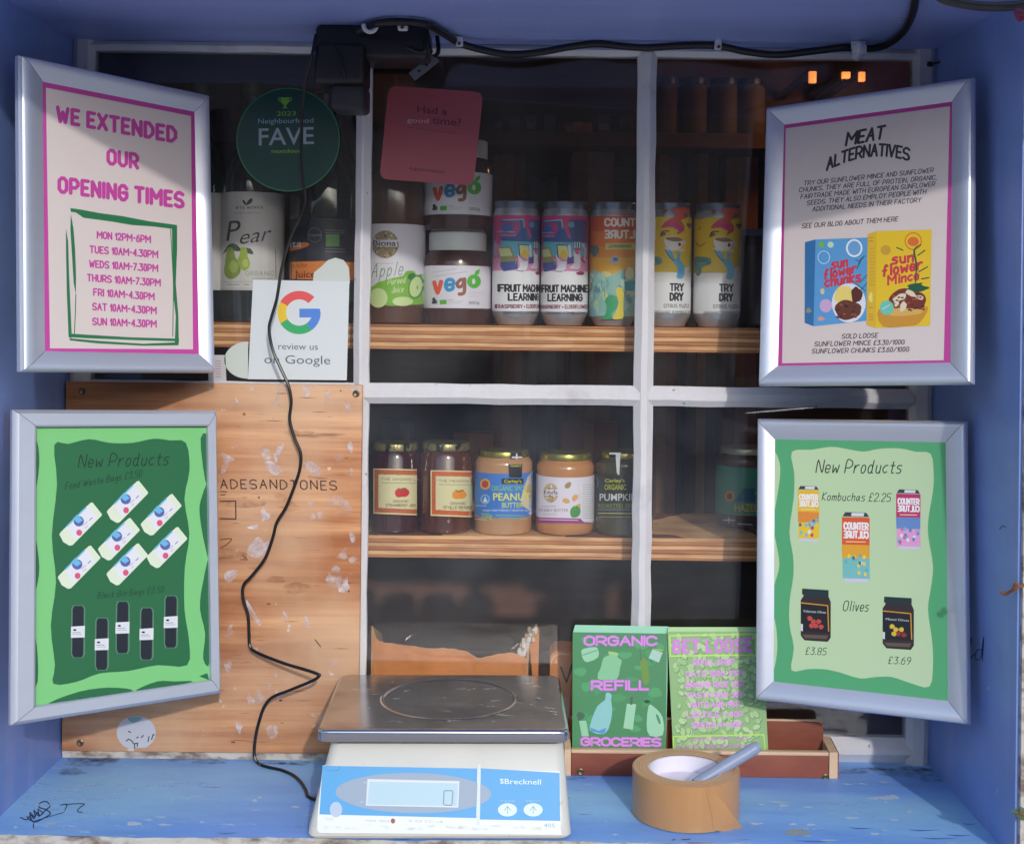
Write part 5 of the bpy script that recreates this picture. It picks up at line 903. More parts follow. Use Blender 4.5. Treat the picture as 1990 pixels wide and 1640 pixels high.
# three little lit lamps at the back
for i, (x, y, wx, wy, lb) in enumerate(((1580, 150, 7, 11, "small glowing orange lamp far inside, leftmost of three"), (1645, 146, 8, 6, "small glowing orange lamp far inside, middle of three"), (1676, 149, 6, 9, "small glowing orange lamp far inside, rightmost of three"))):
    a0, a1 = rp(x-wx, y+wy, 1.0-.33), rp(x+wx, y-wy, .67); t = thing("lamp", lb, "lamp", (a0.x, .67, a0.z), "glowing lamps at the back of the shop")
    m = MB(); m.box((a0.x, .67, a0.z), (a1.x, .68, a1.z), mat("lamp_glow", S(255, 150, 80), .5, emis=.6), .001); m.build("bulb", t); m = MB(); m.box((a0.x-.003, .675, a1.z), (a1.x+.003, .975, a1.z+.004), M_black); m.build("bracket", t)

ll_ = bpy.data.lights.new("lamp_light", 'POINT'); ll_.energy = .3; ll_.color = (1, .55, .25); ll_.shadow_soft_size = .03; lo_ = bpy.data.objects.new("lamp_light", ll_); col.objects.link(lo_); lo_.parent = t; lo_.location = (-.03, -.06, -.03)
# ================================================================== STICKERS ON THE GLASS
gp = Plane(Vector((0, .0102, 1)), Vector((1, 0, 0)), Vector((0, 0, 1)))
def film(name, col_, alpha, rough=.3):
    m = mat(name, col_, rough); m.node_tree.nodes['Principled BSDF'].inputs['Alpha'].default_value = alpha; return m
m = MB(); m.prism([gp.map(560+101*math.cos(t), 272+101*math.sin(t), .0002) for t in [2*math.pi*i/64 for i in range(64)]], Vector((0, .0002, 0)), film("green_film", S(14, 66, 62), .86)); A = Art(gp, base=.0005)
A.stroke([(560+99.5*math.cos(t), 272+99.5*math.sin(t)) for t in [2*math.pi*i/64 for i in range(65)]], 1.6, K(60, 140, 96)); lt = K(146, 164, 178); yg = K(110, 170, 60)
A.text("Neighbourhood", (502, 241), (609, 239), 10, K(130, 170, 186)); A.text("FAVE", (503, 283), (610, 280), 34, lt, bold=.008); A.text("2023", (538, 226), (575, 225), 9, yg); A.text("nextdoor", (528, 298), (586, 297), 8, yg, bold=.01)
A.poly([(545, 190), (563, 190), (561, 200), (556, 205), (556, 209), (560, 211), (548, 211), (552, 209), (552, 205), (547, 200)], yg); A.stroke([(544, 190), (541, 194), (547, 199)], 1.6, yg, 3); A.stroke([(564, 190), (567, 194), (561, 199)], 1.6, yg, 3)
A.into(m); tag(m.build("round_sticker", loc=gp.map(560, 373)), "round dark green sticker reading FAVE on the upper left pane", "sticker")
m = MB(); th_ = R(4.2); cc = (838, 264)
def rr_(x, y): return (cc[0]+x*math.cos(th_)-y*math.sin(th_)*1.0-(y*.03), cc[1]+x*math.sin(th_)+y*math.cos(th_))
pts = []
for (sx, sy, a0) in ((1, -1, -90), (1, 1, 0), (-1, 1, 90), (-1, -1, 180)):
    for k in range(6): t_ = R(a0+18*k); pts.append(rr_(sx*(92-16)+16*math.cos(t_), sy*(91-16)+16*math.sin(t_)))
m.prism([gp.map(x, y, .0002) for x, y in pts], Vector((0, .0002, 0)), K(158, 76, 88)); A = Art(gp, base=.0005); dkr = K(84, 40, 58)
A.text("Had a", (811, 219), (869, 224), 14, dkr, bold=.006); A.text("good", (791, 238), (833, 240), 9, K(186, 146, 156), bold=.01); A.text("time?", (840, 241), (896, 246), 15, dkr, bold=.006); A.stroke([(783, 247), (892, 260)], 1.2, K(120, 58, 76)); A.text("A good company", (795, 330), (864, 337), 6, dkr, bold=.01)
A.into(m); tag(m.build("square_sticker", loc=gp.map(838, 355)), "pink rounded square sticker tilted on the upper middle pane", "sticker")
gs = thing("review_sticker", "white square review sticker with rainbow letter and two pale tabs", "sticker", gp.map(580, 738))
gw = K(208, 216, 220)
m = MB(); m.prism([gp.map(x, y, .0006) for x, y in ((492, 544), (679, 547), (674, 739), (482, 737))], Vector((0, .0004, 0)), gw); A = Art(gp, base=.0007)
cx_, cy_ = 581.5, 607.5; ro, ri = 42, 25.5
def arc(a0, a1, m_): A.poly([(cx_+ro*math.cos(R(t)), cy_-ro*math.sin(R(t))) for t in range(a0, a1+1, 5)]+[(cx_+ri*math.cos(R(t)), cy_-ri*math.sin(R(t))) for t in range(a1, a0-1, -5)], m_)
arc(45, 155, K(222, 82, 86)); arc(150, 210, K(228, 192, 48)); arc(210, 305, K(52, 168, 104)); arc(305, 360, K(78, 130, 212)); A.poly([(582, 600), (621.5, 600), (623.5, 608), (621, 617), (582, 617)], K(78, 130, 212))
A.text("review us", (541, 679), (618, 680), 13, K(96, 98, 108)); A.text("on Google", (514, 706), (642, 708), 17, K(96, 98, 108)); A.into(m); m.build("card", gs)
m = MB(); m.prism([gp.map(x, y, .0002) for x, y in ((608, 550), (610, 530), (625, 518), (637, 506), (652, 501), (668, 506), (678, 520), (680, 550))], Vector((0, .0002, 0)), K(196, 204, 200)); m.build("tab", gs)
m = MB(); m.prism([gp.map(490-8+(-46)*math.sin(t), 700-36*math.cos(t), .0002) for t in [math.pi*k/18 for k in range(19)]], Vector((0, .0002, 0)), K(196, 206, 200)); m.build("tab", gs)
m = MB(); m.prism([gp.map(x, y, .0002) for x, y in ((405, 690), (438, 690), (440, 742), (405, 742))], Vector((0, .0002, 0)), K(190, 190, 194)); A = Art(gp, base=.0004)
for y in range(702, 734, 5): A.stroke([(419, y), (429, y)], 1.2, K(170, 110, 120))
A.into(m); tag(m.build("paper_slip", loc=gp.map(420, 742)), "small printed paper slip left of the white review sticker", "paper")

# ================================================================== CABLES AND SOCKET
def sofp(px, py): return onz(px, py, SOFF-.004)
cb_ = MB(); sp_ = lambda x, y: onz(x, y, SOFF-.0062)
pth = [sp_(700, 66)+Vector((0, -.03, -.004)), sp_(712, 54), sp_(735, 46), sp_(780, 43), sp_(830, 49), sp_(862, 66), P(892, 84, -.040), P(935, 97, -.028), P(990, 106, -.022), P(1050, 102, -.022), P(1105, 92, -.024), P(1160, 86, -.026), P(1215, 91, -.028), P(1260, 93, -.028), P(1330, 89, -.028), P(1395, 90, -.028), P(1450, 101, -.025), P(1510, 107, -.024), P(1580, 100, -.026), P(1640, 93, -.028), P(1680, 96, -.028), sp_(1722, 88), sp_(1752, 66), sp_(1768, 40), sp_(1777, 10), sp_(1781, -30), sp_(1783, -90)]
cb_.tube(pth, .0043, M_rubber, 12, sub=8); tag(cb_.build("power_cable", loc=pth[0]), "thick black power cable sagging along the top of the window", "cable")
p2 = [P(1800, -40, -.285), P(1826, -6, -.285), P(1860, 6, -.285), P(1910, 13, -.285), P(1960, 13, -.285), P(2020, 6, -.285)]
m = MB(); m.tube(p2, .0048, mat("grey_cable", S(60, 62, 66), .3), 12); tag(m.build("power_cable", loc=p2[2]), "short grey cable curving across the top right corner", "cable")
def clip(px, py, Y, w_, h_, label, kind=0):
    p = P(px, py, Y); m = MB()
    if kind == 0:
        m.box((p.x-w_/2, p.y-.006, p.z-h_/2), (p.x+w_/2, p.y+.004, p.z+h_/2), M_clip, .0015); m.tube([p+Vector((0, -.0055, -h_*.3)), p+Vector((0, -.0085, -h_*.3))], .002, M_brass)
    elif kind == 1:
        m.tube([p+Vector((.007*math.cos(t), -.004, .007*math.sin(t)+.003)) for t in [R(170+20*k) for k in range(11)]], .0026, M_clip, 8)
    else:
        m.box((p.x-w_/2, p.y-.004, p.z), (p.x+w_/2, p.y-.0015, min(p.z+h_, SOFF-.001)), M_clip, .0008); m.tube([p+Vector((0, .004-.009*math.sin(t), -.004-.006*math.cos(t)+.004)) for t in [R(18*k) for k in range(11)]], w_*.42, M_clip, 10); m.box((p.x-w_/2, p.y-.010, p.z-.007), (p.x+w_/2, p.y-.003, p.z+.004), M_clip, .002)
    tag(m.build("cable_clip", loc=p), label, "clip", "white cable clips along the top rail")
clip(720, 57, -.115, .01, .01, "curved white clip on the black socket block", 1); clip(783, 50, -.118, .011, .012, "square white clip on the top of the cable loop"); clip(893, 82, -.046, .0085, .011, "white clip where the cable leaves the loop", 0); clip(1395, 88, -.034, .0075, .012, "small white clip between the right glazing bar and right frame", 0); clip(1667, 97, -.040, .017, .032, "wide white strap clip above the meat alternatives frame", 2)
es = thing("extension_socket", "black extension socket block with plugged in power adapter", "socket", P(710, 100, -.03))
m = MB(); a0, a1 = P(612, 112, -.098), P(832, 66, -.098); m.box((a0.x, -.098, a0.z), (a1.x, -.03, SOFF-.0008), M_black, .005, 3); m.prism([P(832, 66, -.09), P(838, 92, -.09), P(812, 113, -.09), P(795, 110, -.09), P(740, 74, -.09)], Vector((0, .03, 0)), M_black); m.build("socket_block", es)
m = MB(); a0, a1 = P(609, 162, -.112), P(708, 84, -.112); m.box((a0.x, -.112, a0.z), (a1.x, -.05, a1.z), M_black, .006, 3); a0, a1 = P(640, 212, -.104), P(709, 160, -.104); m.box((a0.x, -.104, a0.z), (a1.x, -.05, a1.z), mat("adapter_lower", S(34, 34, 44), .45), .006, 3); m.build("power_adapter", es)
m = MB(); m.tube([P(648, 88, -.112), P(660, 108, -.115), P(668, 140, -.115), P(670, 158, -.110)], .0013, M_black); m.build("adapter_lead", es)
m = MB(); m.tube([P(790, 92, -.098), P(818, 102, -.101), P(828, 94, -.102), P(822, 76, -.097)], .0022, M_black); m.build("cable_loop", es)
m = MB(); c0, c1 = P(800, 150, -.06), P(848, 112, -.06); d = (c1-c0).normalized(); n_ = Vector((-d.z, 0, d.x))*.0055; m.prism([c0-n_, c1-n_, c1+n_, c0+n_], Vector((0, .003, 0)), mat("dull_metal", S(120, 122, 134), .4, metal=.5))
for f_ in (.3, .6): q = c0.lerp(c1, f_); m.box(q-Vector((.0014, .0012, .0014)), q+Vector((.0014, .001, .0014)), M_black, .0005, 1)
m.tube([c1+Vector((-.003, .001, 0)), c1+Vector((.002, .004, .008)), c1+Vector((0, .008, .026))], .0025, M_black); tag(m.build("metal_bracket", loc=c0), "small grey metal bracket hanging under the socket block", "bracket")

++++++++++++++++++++

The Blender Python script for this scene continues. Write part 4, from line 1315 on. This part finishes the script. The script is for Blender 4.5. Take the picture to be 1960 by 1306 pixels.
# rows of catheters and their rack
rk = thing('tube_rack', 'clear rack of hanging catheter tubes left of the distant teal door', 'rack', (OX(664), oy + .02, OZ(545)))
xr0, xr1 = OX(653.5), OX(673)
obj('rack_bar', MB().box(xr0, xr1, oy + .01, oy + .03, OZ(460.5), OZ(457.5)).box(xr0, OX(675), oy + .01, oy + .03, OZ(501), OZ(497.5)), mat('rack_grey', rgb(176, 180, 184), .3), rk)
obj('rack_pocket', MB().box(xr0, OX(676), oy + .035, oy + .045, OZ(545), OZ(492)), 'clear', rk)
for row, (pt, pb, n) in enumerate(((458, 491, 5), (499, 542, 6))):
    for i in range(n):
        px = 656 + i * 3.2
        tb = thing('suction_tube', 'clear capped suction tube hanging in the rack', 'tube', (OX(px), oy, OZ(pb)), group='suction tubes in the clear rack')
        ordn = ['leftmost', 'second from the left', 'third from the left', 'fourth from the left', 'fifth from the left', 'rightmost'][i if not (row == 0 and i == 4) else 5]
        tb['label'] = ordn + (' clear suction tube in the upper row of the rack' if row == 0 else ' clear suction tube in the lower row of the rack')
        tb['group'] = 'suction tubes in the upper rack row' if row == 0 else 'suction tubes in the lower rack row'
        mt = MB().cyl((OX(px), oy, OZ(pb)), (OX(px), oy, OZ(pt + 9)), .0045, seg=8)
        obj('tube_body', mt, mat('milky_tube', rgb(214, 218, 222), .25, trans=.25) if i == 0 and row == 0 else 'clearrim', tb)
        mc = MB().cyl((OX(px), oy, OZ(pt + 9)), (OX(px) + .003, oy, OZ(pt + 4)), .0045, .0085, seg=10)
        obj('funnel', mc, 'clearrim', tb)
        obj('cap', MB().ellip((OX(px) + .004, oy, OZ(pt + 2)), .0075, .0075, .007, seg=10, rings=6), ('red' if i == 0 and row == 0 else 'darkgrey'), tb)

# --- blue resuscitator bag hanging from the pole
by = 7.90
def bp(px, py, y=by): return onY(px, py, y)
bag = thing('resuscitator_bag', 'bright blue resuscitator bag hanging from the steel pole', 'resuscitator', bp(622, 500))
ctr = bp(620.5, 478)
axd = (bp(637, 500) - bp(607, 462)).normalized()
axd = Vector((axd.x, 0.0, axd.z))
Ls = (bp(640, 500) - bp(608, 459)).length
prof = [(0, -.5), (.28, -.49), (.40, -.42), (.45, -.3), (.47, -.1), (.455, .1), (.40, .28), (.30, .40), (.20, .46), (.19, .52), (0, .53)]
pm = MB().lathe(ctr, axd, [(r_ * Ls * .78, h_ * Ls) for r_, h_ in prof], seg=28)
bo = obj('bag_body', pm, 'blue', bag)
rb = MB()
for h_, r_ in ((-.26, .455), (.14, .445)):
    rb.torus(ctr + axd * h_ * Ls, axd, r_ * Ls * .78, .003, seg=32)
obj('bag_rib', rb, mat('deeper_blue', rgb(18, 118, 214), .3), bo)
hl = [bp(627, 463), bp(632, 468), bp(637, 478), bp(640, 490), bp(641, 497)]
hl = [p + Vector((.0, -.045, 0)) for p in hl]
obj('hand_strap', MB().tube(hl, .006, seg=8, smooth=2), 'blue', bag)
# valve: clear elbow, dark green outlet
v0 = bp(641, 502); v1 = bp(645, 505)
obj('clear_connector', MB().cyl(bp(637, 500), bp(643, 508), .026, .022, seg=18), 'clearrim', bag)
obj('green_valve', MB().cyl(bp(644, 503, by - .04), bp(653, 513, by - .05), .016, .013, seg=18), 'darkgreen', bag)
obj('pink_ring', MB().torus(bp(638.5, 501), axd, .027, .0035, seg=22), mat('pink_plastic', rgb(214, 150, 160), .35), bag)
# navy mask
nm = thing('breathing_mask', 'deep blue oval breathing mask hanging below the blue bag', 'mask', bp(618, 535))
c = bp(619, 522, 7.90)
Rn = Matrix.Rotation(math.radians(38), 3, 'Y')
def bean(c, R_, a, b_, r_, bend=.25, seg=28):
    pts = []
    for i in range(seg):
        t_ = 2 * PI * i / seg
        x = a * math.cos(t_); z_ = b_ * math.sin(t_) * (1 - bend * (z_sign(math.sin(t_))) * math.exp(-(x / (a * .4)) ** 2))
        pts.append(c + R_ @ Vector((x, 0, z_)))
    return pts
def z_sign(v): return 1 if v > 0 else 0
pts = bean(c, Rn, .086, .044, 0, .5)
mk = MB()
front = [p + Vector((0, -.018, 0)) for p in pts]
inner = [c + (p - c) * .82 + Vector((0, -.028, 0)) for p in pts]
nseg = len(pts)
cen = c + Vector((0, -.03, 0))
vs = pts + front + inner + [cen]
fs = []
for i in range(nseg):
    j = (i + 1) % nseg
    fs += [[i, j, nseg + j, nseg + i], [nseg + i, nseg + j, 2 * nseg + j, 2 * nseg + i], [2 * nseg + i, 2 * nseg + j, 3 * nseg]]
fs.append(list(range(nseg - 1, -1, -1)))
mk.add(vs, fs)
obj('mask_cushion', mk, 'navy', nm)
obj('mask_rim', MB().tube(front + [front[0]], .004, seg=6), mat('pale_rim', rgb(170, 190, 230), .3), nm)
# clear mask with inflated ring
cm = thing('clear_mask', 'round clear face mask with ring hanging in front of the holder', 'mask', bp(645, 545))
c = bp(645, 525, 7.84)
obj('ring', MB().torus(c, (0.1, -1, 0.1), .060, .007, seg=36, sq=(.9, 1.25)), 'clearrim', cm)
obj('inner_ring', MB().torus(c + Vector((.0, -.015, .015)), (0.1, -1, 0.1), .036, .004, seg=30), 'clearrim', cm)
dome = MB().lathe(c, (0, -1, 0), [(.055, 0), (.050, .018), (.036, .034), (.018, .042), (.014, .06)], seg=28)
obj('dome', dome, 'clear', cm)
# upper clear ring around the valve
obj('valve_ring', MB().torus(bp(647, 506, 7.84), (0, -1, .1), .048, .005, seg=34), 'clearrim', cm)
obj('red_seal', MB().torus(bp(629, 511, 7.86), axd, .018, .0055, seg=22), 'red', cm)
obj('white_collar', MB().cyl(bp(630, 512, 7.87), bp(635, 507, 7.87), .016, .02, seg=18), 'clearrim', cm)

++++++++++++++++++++

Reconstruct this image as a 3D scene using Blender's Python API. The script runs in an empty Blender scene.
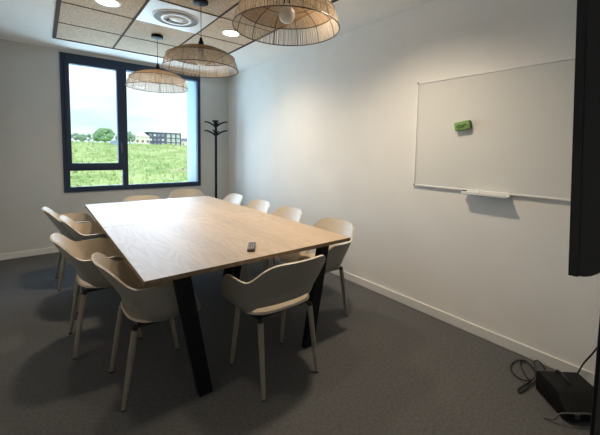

++++++++++++++++++++

### [WHAT THE TASK ASKS]
Pick out and copy every line that contains the word "from".

### [ANSWER IN FULL]
The Blender Python script for this scene continues. Write part 4, from line 1315 on. This part finishes the script. The script is for Blender 4.5. Take the picture to be 1960 by 1306 pixels.
        ordn = ['leftmost', 'second from the left', 'third from the left', 'fourth from the left', 'fifth from the left', 'rightmost'][i if not (row == 0 and i == 4) else 5]
# --- blue resuscitator bag hanging from the pole
bag = thing('resuscitator_bag', 'bright blue resuscitator bag hanging from the steel pole', 'resuscitator', bp(622, 500))